Approximate Bayesian Computation of radiocarbon and paleoenvironmental record shows population resilience on Rapa Nui (Easter Island)

Examining how past human populations responded to environmental and climatic changes is a central focus of the historical sciences. The use of summed probability distributions (SPD) of radiocarbon dates as a proxy for estimating relative population sizes provides a widely applicable method in this research area. Paleodemographic reconstructions and modeling with SPDs, however, are stymied by a lack of accepted methods for model fitting, tools for assessing the demographic impact of environmental or climatic variables, and a means for formal multi-model comparison.

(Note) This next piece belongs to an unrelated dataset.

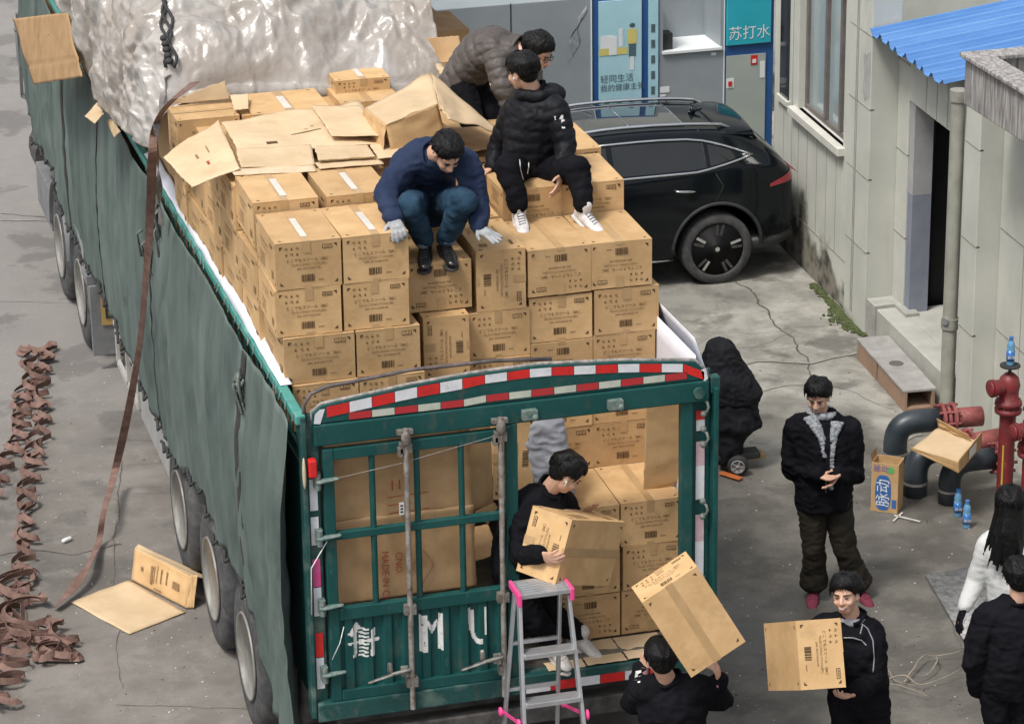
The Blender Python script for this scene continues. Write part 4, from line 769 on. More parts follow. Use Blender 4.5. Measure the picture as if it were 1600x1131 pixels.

These deficiencies severely limit our ability to reliably resolve crucial questions of past human-environment interactions. We propose a solution using Approximate Bayesian Computation (ABC) to fit complex demographic models to observed SPDs. Using a case study from Rapa Nui (Easter Island), a location that has long been the focus of debate regarding the impact of environmental and climatic changes on its human population, we find that past populations were resilient to environmental and climatic challenges. Our findings support a growing body of evidence showing stable and sustainable communities on the island. The ABC framework offers a novel approach for exploring regions and time periods where questions of climate-induced demographic and cultural change remain unresolved.

Summed probability distributions of radiocarbon dates can be used to estimate past demography, but methods to test for associations with environmental change are lacking. Here, DiNapoli et al. propose an approach using Approximate Bayesian Computation and illustrate it in a case study of Rapa Nui.